Ne pas oublier que , dans le dernier paragraphe, l’argumentaire pèche par omission : « Pour les fournisseurs d’accès, les enjeux financiers sont énormes. Ils expliquent qu’ils dépensent des milliards de dollars pour moderniser leur réseau face à l’explosion du trafic. Si personne ne paie, poursuivent-ils, ils ne seront plus capables d’effectuer ces indispensables investissements. Ils assurent aussi être en faveur d’un Internet « libre », promettant la création de « voies ultra-rapides » qui viendraient s’ajouter aux actuelles « voies rapides ». En clair, les internautes seraient, selon eux, aussi gagnants. »
Il est faux de dire que personne ne paie : c’est l’abonné qui paie, d’une part, et le fournisseur de service (google, Netflix, etc.) qui paie, d’autre part. Le fournisseur de services paie d’ailleurs proportionnellement à sa consommation de données (sa bande passante). Ce que voudrait le fournisseur de services, c’est la possibilité de payer plus pour que, en cas d’encombrement du réseau, ses données soient prioritaires sur les autres.
Pour prendre une métaphore, c’est un peu comme si on construisait, en plus des 3 voies habituelles, deux voies supplémentaires sur autoroute, qu’on limitait l’usage de ces voies aux abonnés premium, et qu’on vendait l’abonnement premium aux enchères. Un transporteur routier avec une bonne assise financière pourrait alors faire monter les enchères suffisamment haut pour empêcher les concurrents d’utiliser les nouvelles voies, ce qui lui procurerait un avantage indu les jours d’encombrement et empêcherait l’émergence de toute concurrence (pourquoi faire appel à un petit nouveau quand il est moins fiable que l’acteur historique ?).

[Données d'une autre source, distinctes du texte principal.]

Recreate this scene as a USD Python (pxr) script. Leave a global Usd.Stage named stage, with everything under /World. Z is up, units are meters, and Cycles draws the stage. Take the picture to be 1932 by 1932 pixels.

Il est intéressant de rappeler que la neutralité du net a commencé comme un impératif technique : il n’y avait pas assez de puissance de calcul pour lire les paquets de données en cours de transit et les prioriser, donc les paquets de données suivaient la règle « premier arrivé, premier retransmis ». De nos jours, la puissance de calcul a augmenté et certains géants ont envisagé de petites combines comme placer leurs serveurs directement dans les routeurs des fournisseurs d’accès(les échangeurs, sur notre voie d’autoroute métaphorique). Ce qui a commencé comme un impératif technique a permis l’émergence d’un marché ultra-concurrentiel, car un service était jugé uniquement sur sa qualité, non sur des considérations annexes (ici, l’ancienneté ou le portefeuille). C’est ce qui est en jeu : veut-on continuer avec un Internet où la qualité soit le seul critère d’évaluation, ou veut-on donner une prime aux plus anciens et leur permettre de verrouiller le marché ?
Plus sérieusement… Le débat sur la neutralité du Net n’a pas bougé d’un pouce depuis des années, avec les mêmes acteurs défendant les mêmes positions. Trump reste fidèle à lui-même en nommant quelqu’un qui va déréguler et favoriser les grosses entreprises historiques, au détriment des entreprises de la silicon valley (un peu) et des usagers de base (beaucoup mais on s’en fout ils ont déjà voté)
Je suis surtout inquiet que ça ne donne des ailes à nos propres opérateurs… Ce n’est pas comme s’il ne l’avaient pas déjà fait (Xavier Niel, si vous m’entendez…) ou s’ils n’avaient pas déjà prévus de le faire de bout en bout (Orange!)